La question de l’élargissement
La folle entreprise du président russe a rapproché la Suède et la Finlande, longtemps attachées à leur statut de pays neutres, de l’OTAN. Elle a permis au Royaume-Uni, via ses importantes livraisons d’armes, de revenir dans le jeu européen. Elle a également resserré les liens entre l’Union européenne et ses voisins de l’Est, tels que l’Ukraine, la Moldavie ou la Géorgie. A la « politique de voisinage » mise en place par Bruxelles pour asseoir la coopération entre les deux parties de l’Europe vont désormais se substituer, sous l’égide de la CPE, des relations plus étroites et plus substantielles, en attendant un nouvel élargissement de l’Union européenne.

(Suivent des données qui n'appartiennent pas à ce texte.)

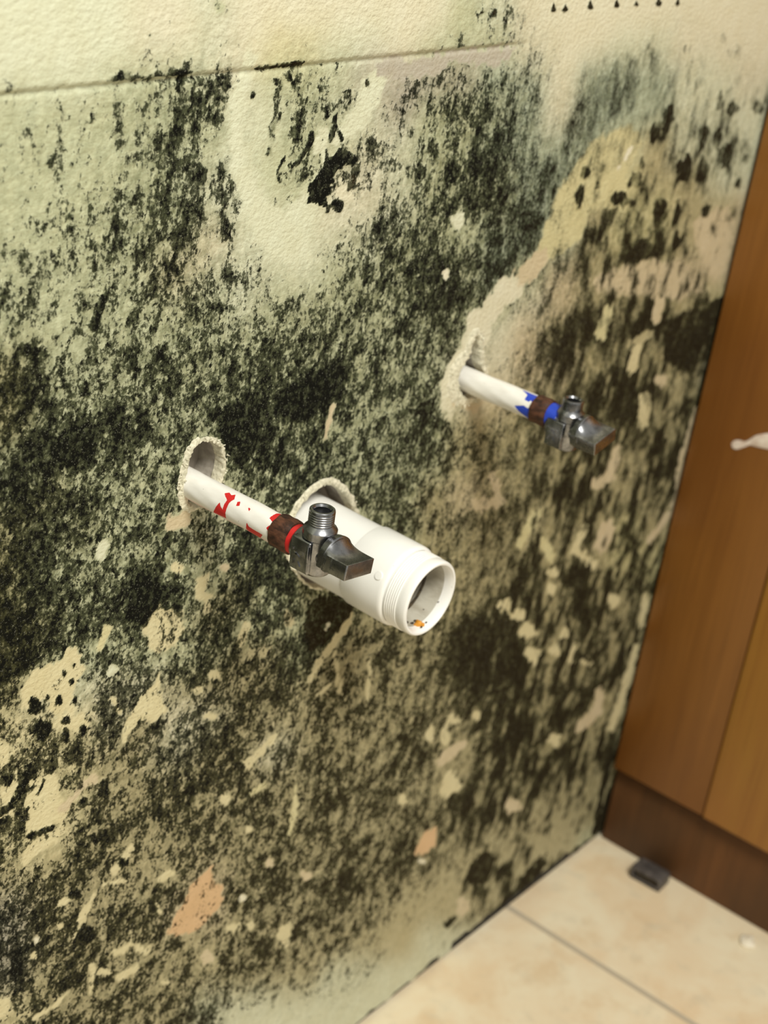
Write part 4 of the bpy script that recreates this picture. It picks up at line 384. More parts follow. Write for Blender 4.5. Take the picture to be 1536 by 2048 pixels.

La question de l’élargissement a d’abord mis en péril la proposition du président français. Son initiative a été mal reçue, dans un premier temps, par ceux des Etats qui souhaitent entrer dans l’Union européenne, à commencer par l’Ukraine, et qui ont exprimé la crainte que cette structure parallèle ne soit utilisée comme une voie de garage pour les en dissuader. Ce malentendu dissipé, la Communauté politique européenne a été rapidement mise sur pied. Tous ceux qui s’y sont ralliés ne veulent pas nécessairement adhérer, le jour venu, à l’Union européenne mais il est clair désormais que la participation à la CPE ne doit pas les en empêcher, même s’ils savent que leur future adhésion prendra beaucoup de temps et demandera beaucoup d’efforts.
Reste à préciser à quoi servira vraiment la nouvelle institution et quel sera le contenu de la coopération qu’elle rendra possible. Emmanuel Macron a suggéré quelques pistes en évoquant les questions de sécurité, d’énergie, de transport, d’investissements, d’infrastructures, de circulation des personnes et en particulier des jeunesses. Tout reste à faire. Il se peut que le projet se révèle sans lendemain et que les égoïsmes nationaux l’emportent une fois de plus sur la volonté de dialogue. Les difficultés ne vont pas manquer, en particulier celle qui résultera de la relation encore mal définie entre l’Union européenne et la nouvelle communauté. Pourtant les bouleversements provoqués par la guerre en Ukraine ont changé la donne. Une nouvelle Europe prend forme. Comme l’écrit dans Le Monde l’historien néerlandais Luuk van Middelaar, qui connaît bien le sujet pour avoir été le collaborateur de l’ancien président du Conseil européen Herman Van Rompuy, « l’essentiel réside dans le fait de signaler où se trouvent les nouvelles frontières de l’Europe ». La CPE peut donner un élan nouveau à la construction européenne.